Financial implications of the proposed measures
1.9
The Explanatory Memorandum (EM) includes a financial impact statement
stating that the bill will be implemented within existing resources.[8]
The EM also notes:
The overall financial impact of the Bill is estimated to be
savings to industry each year for the ten years after the measures come into
force totalling $36,086,393.
This financial impact includes average annual regulatory
costs of $662,221 for business and community organisations arising from
measures to regulate digital currency exchange providers.[9]
1.10
Additionally, the financial impact to government also includes annual
offsets for the ten years after the measures come into force, totalling around
$3.7 million.[10]
1.11
The EM states that these measures will have a positive financial impact
by helping to prevent fraud against the Commonwealth and increase recovery
efforts:
...from 2012 to 2015 the Australian Institute of Criminology
estimated there was over $1.2 billion in reported fraud, but only $50 million
was recovered during that period. The Bill reduces the complexity of
investigating or otherwise controlling fraud against the Commonwealth to help
increase recoveries and prevent fraud occurring.[11]
Compatibility with human rights
1.12
The EM states that the bill is compatible with human rights.[12]
1.13
However, the committee is aware that the Parliamentary Joint Committee
on Human Rights (PJCHR) expressed concern regarding the civil penalty
provisions contained in section 175 of the AML/CTF Act, which would result in:
...an individual potentially being liable for a civil penalty
of up to $4.2 million for a failure to notify the AUSTRAC CEO of a change
in circumstances that could materially affect the person's registration; a
failure to declare an amount of currency or a bearer negotiable instrument when
leaving or entering Australia; or providing a registrable digital currency
exchange if not registered.[13]
1.14
The PCJHR noted that civil penalty provisions are treated in accordance
with the rules and procedures that apply in relation to civil matters (the
burden of proof is on the balance of probabilities)'.[14]
However, it noted that:
...if a civil penalty provision is in substance regarded as
'criminal' for the purposes of international human rights law, it will engage
criminal process rights under articles 14 and 15 of the International Covenant
on Civil and Political Rights (ICCPR).[15]
1.15
After examining the provisions in mind of the PJCHR's Guidance Note 2
which sets out some of the key human rights compatibility issues regarding
civil penalties, the PJCHR found that while the provision was stated in the
bill to be a civil penalty, it was in fact likely to be a criminal penalty due
to its purpose as a deterrent measure.[16]
The PJCHR particularly noted concerns with the severity of the penalty.
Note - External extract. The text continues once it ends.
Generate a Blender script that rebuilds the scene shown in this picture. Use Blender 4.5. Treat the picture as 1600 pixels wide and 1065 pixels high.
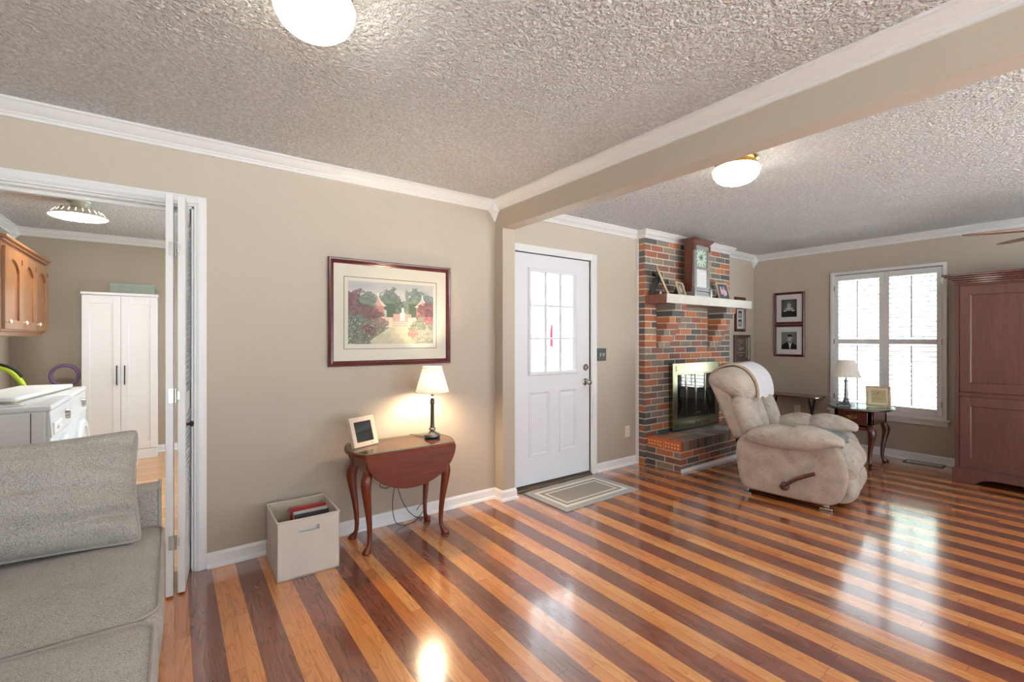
import bpy, bmesh, math, random
from math import sin, cos, pi, radians as R, sqrt, atan2
from mathutils import Vector, Matrix, noise

for o in list(bpy.data.objects):
    bpy.data.objects.remove(o)
SC = bpy.context.scene
COL = SC.collection

# ------------------------------------------------------------------ camera
CAM_H = 1.31
cam_d = bpy.data.cameras.new('camera')
cam_d.sensor_fit = 'HORIZONTAL'
cam_d.sensor_width = 36.0
cam_d.lens = 36.0 * 723.0 / 1600.0
cam_d.shift_y = -4.5 / 1600.0
cam_d.clip_start = 0.05
cam = bpy.data.objects.new('camera', cam_d)
COL.objects.link(cam)
cam.location = (0, 0, CAM_H)
cam.rotation_euler = (R(90), 0, R(53.75 - 90))
SC.camera = cam

# ------------------------------------------------------------------ light set-up
SC.view_settings.view_transform = 'Standard'
SC.view_settings.look = 'None'
SC.view_settings.gamma = 1.0
SC.view_settings.use_curve_mapping = False
SC.view_settings.exposure = 0.08
SKY_STRENGTH = 3.6
SKY_COLOR = (0.80, 0.92, 1.0, 1)
SUN_STRENGTH = 56.0
GLOBE_EMIT = 28.0
LAMP_EMIT = 900.0
world = bpy.data.worlds.new('overcast_sky')
SC.world = world
world.use_nodes = True
bgn = world.node_tree.nodes['Background']
bgn.inputs[0].default_value = SKY_COLOR
bgn.inputs[1].default_value = SKY_STRENGTH
SC.cycles.use_denoising = True
SC.cycles.max_bounces = 10
SC.cycles.diffuse_bounces = 6
SC.cycles.glossy_bounces = 5
SC.cycles.transparent_max_bounces = 16
SC.cycles.sample_clamp_indirect = 6.0
SC.cycles.caustics_reflective = False
SC.cycles.caustics_refractive = False


def sky_portal(loc, rot, sx, sy):
    l = bpy.data.lights.new('sky_portal', 'AREA')
    l.shape = 'RECTANGLE'
    l.size = sx
    l.size_y = sy
    l.cycles.is_portal = True
    o = bpy.data.objects.new('sky_portal', l)
    o.location = loc
    o.rotation_euler = rot
    COL.objects.link(o)


sun_d = bpy.data.lights.new('sun', 'SUN')
sun_d.energy = SUN_STRENGTH
sun_d.angle = R(3)
sun_d.color = (0.84, 0.94, 1.0)
sun = bpy.data.objects.new('sun', sun_d)
COL.objects.link(sun)
# high sun over the end of the house, raking along the added rear openings without entering far
sun.rotation_euler = Vector((cos(R(58)) * 0.94, cos(R(58)) * 0.34, -sin(R(58)))).to_track_quat('-Z', 'Y').to_euler()

# portals sit in the window openings, mostly added ones, to help sample the sky
sky_portal((0.1, -2.72, 1.30), (R(90), 0, 0), 4.2, 1.9)
sky_portal((4.35, -2.72, 1.175), (R(90), 0, 0), 3.5, 2.15)
sky_portal((1.47, 5.05, 1.225), (R(90), 0, R(90)), 2.7, 2.05)
sky_portal((6.60, 1.71, 1.28), (R(90), 0, R(90)), 1.04, 1.56)

# ------------------------------------------------------------------ materials


def lin(c):
    def f(v):
        v /= 255.0
        return v / 12.92 if v <= 0.04045 else ((v + 0.055) / 1.055) ** 2.4
    return (f(c[0]), f(c[1]), f(c[2]), 1.0)


class NT:
    def __init__(s, name):
        s.m = bpy.data.materials.new(name)
        s.m.use_nodes = True
        s.t = s.m.node_tree
        s.p = s.t.nodes['Principled BSDF']
        s.out = s.t.nodes['Material Output']

    def n(s, typ, **kw):
        nd = s.t.nodes.new(typ)
        for k, v in kw.items():
            setattr(nd, k, v)
        return nd

    def put(s, sock, v):
        if hasattr(v, 'is_output'):
            s.t.links.new(v, sock)
        else:
            sock.default_value = v

    def math(s, op, a, b=0.0, c=0.0):
        nd = s.n('ShaderNodeMath', operation=op)
        for i, v in enumerate((a, b, c)):
            s.put(nd.inputs[i], v)
        return nd.outputs[0]

    def xyz(s, a, b, c):
        nd = s.n('ShaderNodeCombineXYZ')
        for i, v in enumerate((a, b, c)):
            s.put(nd.inputs[i], v)
        return nd.outputs[0]

    def coord(s, scale=None):
        tc = s.n('ShaderNodeTexCoord').outputs['Object']
        if scale is None:
            return tc
        mp = s.n('ShaderNodeMapping')
        s.put(mp.inputs['Vector'], tc)
        mp.inputs['Scale'].default_value = scale
        return mp.outputs[0]

    def noise(s, vec, scale, detail=3.0, rough=0.5, dist=0.0):
        nd = s.n('ShaderNodeTexNoise')
        s.put(nd.inputs['Vector'], vec)
        nd.inputs['Scale'].default_value = scale
        nd.inputs['Detail'].default_value = detail
        nd.inputs['Roughness'].default_value = rough
        nd.inputs['Distortion'].default_value = dist
        return nd.outputs['Fac']

    def ramp(s, fac, stops, interp='LINEAR'):
        nd = s.n('ShaderNodeValToRGB')
        nd.color_ramp.interpolation = interp
        e = nd.color_ramp.elements
        while len(e) < len(stops):
            e.new(0.5)
        for i, (p, c) in enumerate(stops):
            e[i].position = p
            e[i].color = c
        s.put(nd.inputs[0], fac)
        return nd.outputs[0]

    def mix(s, fac, a, b, blend='MIX'):
        nd = s.n('ShaderNodeMix', data_type='RGBA', blend_type=blend)
        s.put(nd.inputs[0], fac)
        s.put(nd.inputs[6], a)
        s.put(nd.inputs[7], b)
        return nd.outputs[2]

    def bump(s, h, strength, dist):
        nd = s.n('ShaderNodeBump')
        nd.inputs['Strength'].default_value = strength
        nd.inputs['Distance'].default_value = dist
        s.put(nd.inputs['Height'], h)
        s.t.links.new(nd.outputs[0], s.p.inputs['Normal'])

    def fin(s, color=None, rough=None, metal=None, spec=None, coat=None):
        if color is not None:
            s.put(s.p.inputs['Base Color'], color)
        if rough is not None:
            s.put(s.p.inputs['Roughness'], rough)
        if metal is not None:
            s.p.inputs['Metallic'].default_value = metal
        if spec is not None:
            s.p.inputs['Specular IOR Level'].default_value = spec
        if coat is not None:
            s.p.inputs['Coat Weight'].default_value = coat
            s.p.inputs['Coat Roughness'].default_value = 0.08
        return s.m


def paint(name, rgb, rough=0.5, var=0.03, bump=0.0, scale=30.0, metal=0.0, spec=0.5):
    t = NT(name)
    c = lin(rgb)
    f = t.noise(t.coord(), scale, 3)
    lo = tuple(v * (1 - var) for v in c[:3]) + (1,)
    hi = tuple(min(1, v * (1 + var)) for v in c[:3]) + (1,)
    col = t.ramp(f, [(0.3, lo), (0.7, hi)])
    if bump:
        t.bump(f, bump, 0.002)
    return t.fin(col, rough, metal, spec)


def wood(name, a, b, rough=0.3, axis='Z', scale=1.0, coat=0.3, spec=0.5):
    t = NT(name)
    sc = {'X': (1.2, 14, 14), 'Y': (14, 1.2, 14), 'Z': (14, 14, 1.2)}[axis]
    v = t.coord(tuple(k * scale for k in sc))
    f = t.noise(v, 2.2, 5, 0.6, 1.2)
    g = t.noise(v, 11.0, 3, 0.6, 0.3)
    h = t.math('ADD', t.math('MULTIPLY', f, 0.7), t.math('MULTIPLY', g, 0.3))
    col = t.ramp(h, [(0.32, lin(a)), (0.68, lin(b))])
    return t.fin(col, rough, 0, spec, coat)


def fabric(name, a, b, scale=260.0, bump=0.5, rough=0.95, big=0.25, speck=None, wrinkle=0.0, bd=0.003):
    t = NT(name)
    co = t.coord()
    f = t.noise(co, scale, 2, 0.7)
    g = t.noise(co, 9.0, 3, 0.5)
    h = t.math('ADD', t.math('MULTIPLY', f, 1 - big), t.math('MULTIPLY', g, big))
    st = [(0.36, lin(a)), (0.62, lin(b))]
    if speck:
        st = [(0.30, lin(speck)), (0.42, lin(a)), (0.60, lin(b))]
    col = t.ramp(h, st)
    hh = f
    if wrinkle:
        w = t.noise(t.coord((1, 1, 1.6)), 16.0, 3, 0.5, 0.6)
        hh = t.math('ADD', f, t.math('MULTIPLY', w, wrinkle))
    t.bump(hh, bump, bd)
    t.p.inputs['Sheen Weight'].default_value = 0.15
    return t.fin(col, rough, 0, 0.2)


def glow(name, rgb, strength, base=(245, 245, 240)):
    t = NT(name)
    t.p.inputs['Emission Color'].default_value = lin(rgb)
    t.p.inputs['Emission Strength'].default_value = strength
    return t.fin(lin(base), 0.3)


def clear_glass(name, tint=(1, 1, 1, 1), gloss_min=0.04, rough=0.0, fres=1.0):
    t = NT(name)
    tr = t.n('ShaderNodeBsdfTransparent')
    tr.inputs[0].default_value = tint
    gl = t.n('ShaderNodeBsdfGlossy')
    gl.inputs['Roughness'].default_value = rough
    fr = t.n('ShaderNodeFresnel')
    fr.inputs[0].default_value = 1.5
    fac = t.math('MAXIMUM', t.math('MULTIPLY', fr.outputs[0], fres), gloss_min)
    bf = t.n('ShaderNodeNewGeometry').outputs['Backfacing']
    fac = t.math('MULTIPLY', fac, t.math('SUBTRACT', 1.0, bf))
    mx = t.n('ShaderNodeMixShader')
    t.put(mx.inputs[0], fac)
    t.t.links.new(tr.outputs[0], mx.inputs[1])
    t.t.links.new(gl.outputs[0], mx.inputs[2])
    t.t.links.new(mx.outputs[0], t.out.inputs[0])
    return t.m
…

The
PJCHR indicated that the 'very significant' penalties arising from section 175
further indicate that it is a criminal penalty, and subsequently raises the
concern that the provisions may be 'criminal' for the purposes of international
human rights law. The PJCHR stated:
...the consequence of this would be that the civil penalty
provisions in the bill must be shown to be compatible with the criminal process
guarantees set out in articles 14 and 15 of the ICCPR. However, in this case
the measure does not appear to be consistent with criminal process guarantees.
For example, the application of a civil rather than a criminal standard of
proof raises concerns in relation to the right to be presumed innocent. The
right to be presumed innocent generally requires that the prosecution prove
each element of the offence to the criminal standard of proof of beyond
reasonable doubt. Accordingly, were the civil penalty provisions to be
considered 'criminal' for the purpose of international human rights law, there
would be serious questions about whether they are compatible with criminal
process rights.[17]
1.16
The PJCHR sought the advice of the Minister as to whether:
-
the civil penalty provisions in the bill may be considered to be
'criminal' for the purposes of international human rights law; and
-
if they are considered 'criminal', whether the measures could be
amended to accord with criminal process rights as per articles 14 and 15 under
the ICCPR.[18]
1.17
To date, the PJCHR is yet to confirm whether a response has been
received.
1.18
These concerns were shared by other submitters, and will be further examined
in Chapter 2 of this report.
Structure of this report
1.19
This report consists of two chapters:
-
This chapter provides a brief background and overview of the
bill, as well as the administrative details of the inquiry.
-
Chapter 2 outlines the provisions of the bill in more detail,
discusses the concerns raised by submitters, and sets out the committee's view.
Note on references
1.20
References to Committee Hansard are to proof transcripts. Page numbers
may vary between the proof and official transcripts.
Acknowledgements
1.21
The committee thanks all organisations and individuals that made
submissions to this inquiry and all witnesses who attended the public hearing.